The seminar will take place on Tuesday, February 17th, from 12:00 to 13:00 (HG-05A37).
This is a lunch seminar; please register your attendance by accepting/declining your emailed invitation by Friday, February 13th, at 10 AM at the latest (for catering).
Abstract
A nation’s competitiveness strongly depends on its industry and firms to innovate and improve. Nevertheless, the geopolitical dimension of competitive advantage has been far less visible in strategic management and innovation studies literature. In the last few years, however, intensifying geopolitical and geo-economic competition have triggered debates among national governments how they can preserve their ability to act strategically and autonomously (i.e. strategic autonomy) and produce and use technological knowledge (i.e. technological sovereignty).
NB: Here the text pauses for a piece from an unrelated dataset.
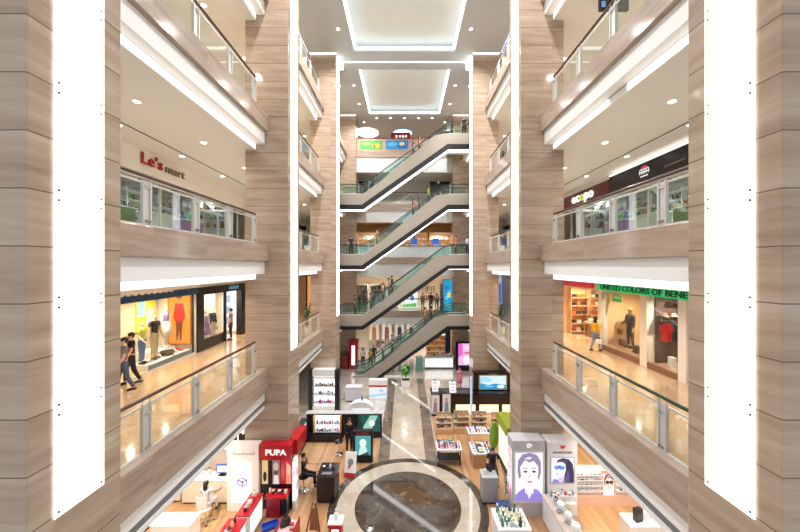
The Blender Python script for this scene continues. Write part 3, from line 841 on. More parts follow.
# lowest back gallery: shop with racks, poster and light box
for i, (xa, xb) in enumerate(((-4.8, -3.7), (-3.4, -1.9), (-1.7, -.6))):
    nm = ['narrow white shelf rack beside the left pier', 'wide white shelf rack of small goods', 'white shelf rack nearest the queue'][i]
    t, zs = shelf_unit(nm + ', lowest back gallery', xa, xb, 33.2, 33.6, 5, 2.3, 5, WHITE, C('d8d2c4'), WHITE)
    for z in zs[1:]:
        row(['jar', 'carton', 'bottle', 'toy'], ['3d3d44', 'e9e2d2', '8a6d4f', 'c7b089', '5a7f6a', 'a04a3a'], lin(xa + .12, xb - .12, 5 if i != 1 else 6), 33.38, z, 'shop_item', 'small item on the ' + nm, 'shop item', 'goods on the white racks, lowest back gallery', 1.2)
one(B(-4.75, -4.3, 32.3, 32.38, 5.55, 6.75, C('2f8f78', .4)), 'standing_board', 'tall green board standing beside the left pier on the lowest back gallery', 'board', None, .01).location = (0, 0, -.55)
t = T('poster_lightbox', 'tall blue lit poster with a yellow flower beside the right pier', 'poster', (4.0, 30.2, 5))
B(3.52, 4.42, 30.2, 30.32, 5.02, 7.98, C('7a4a3a', .4)).build('frame', t)
m = MB().box(3.57, 4.37, 30.18, 30.2, 5.1, 7.92, E('13a0d8', .8))
for pts, c in ((ell(.62, .52, .2, .09), 'f4e04a'), (ell(.35, .42, .16, .06), '7fd4f0'), (ell(.7, .64, .16, .05), '3fc0e8'), (ell(.4, .75, .3, .05), '0d7fc0'), (ell(.5, .2, .35, .08), '56d0d8')):
    m.plate((3.57, 30.18, 5.1), (.8, 0, 0), (0, 0, 2.82), pts, E(c, .85), .004)
m.build('picture', t)
t = T('poster_lightbox', 'white lit board with a green strip and blue figure behind the second escalator', 'poster', (.1, 32.5, 5))
B(-.35, 1.3, 32.5, 32.6, 5.0, 6.7, WHITE).build('frame', t)
m = MB().box(-.3, 1.25, 32.48, 32.5, 5.1, 6.65, E('f4faf6', .95))
m.plate((-.3, 32.48, 5.1), (1.55, 0, 0), (0, 0, 1.55), [(.05, .05), (.95, .05), (.95, .3), (.05, .2)], E('58c040', .85)); m.plate((-.3, 32.48, 5.1), (1.55, 0, 0), (0, 0, 1.55), ell(.68, .62, .13, .18), E('3f7fd8', .85))
m.build('picture', t)
def rack(label, x0, x1, y, z, cols, n, group, h=1.55):
    t = T('clothes_rack', label, 'clothes rack', ((x0 + x1) / 2, y, z))
    MB().tube([(x0, y, z + h), (x1, y, z + h)], .018, CHROME, 8).build('rail', t)
    for x in (x0 + .03, x1 - .03):
        MB().tube([(x, y, z), (x, y, z + h)], .016, CHROME, 8).build('post', t); B(x - .03, x + .03, y - .2, y + .2, z, z + .03, CHROME).build('foot', t)
    for x in lin(x0 + .1, x1 - .1, n):
        put('shirt', R.choice(cols), (x, y, z + h - .1), 'shirt', 'hanging shirt on the ' + label.split(' with')[0], 'shirt', group, PI / 2 + R.uniform(-.06, .06), 1.0)
rack('tan clothes rack behind the second escalator with brown tops', 1.35, 3.3, 31.9, 5, ['c79a6e', 'd8b58e', '8a4a3a', 'e6d2b4', '5c4334', 'b4564a'], 12, 'tops on the tan rack', 1.5)
rack('higher tan clothes rack with dark and rust tops', 1.2, 3.2, 33.2, 5, ['b06c48', '7a5238', 'e0c4a0', '3b2d2a', 'c98a60'], 12, 'tops on the higher tan rack', 2.3)
t, zs = shelf_unit('grey shelf tower of boxes left of the tall blue poster', 3.36, 3.9, 31.3, 31.55, 5, 2.5, 5, GREY, C('b0a8a0'), GREY)
for z in zs: row(['carton', 'jar'], ['8a3b3b', 'd8c4a8', '4a4a58', 'c9b0c0'], lin(3.42, 3.84, 3), 31.42, z, 'shop_item', 'small box on the grey shelf tower left of the tall blue poster', 'shop item', 'boxes on the grey shelf tower', 1.1)

# upper back gallery: white counters
t = T('display_counter', 'long white display counter on the upper back gallery', 'counter', (-.4, 34.5, 15))
B(-2.9, 2.2, 34.5, 35.1, 15, 15.95, WHITE).build('body', t, .01); B(-2.95, 2.25, 34.45, 35.15, 15.95, 16.0, C('b9d0d2', .2)).build('top', t)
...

Against this background, we aim to further the debate by introducing the concept of ‘control points’ - or unique and valuable firm activities for a state’s capacity to act, upon which others in the geopolitical context are dependent. Control points, we argue, thus mix firm-level strategic management concerns with state-level policy concerns. As such, control points not only include classical competitiveness characteristics such as a unique or leading position and a certain degree of dependency. Rather, they also concern an element of positioning from a geopolitical and geo-economic point of view to sustain competitiveness in times of open strategic autonomy and technological sovereignty. In this theoretical paper, we conceptualize the concept and its implications further, and provide future research avenues in line with our conceptual approach.
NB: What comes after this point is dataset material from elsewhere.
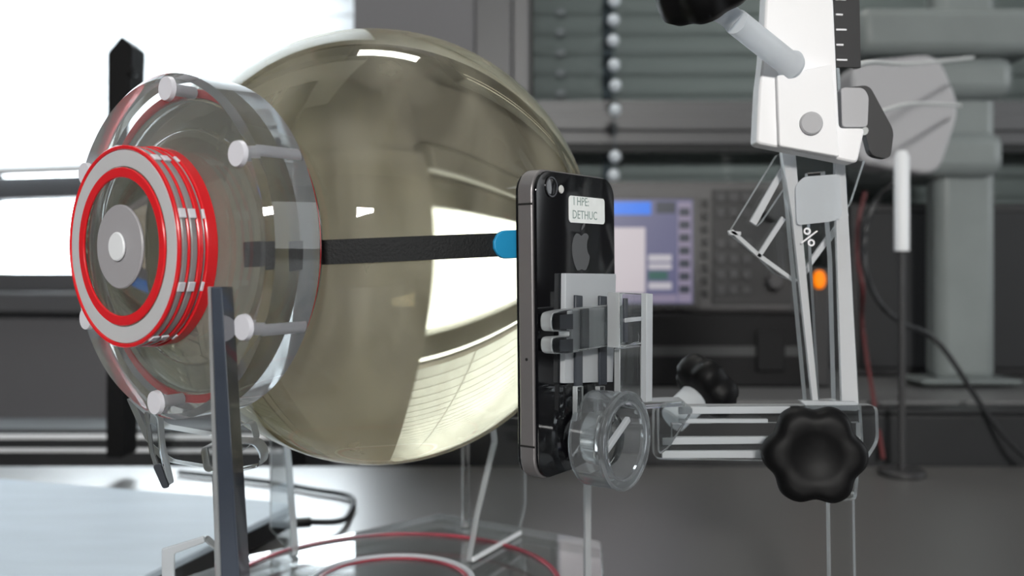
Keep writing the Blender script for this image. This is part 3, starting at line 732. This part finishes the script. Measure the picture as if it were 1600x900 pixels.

ABRI Lunch Seminar Amber Geurts 17 February 2026 12:00 - 13:00
About ABRI Lunch Seminar Amber Geurts
Starting date
- 17 February 2026
Time
- 12:00 - 13:00
Location
- VU Main Building
- HG-05A37
Address
- De Boelelaan 1105
- 1081 HV Amsterdam
Organised by
- ABRI and the KIN Center for Digital Innovation
Language
- English
Short Biography
Dr. Amber Geurts is a senior researcher in Innovation Studies at TNO Vector, Center for Societal Innovation and Strategy. At TNO Vector, Amber is spearheading the Transformative Innovation Systems team, and leading the cross-cutting initiative on strategic intelligence for transformative STI policy. In light of recent geopolitical and -economic development, she leads a new proposition that leverages ‘control points’ to address a wide range of public policy challenges surrounding open strategic autonomy and technological sovereignty.
Originally trained as a sociologist, Amber holds a PhD in innovation management and strategy. Her PhD research on firm responses to disruptive innovations in the music industry has won the 2018 ISPIM Best Dissertation Award. Amber also currently serves the European Commission as expert in the high-level DG RTD expert groups on ‘Economic & Societal Impact of R&I’ and ‘Directional Initiatives’.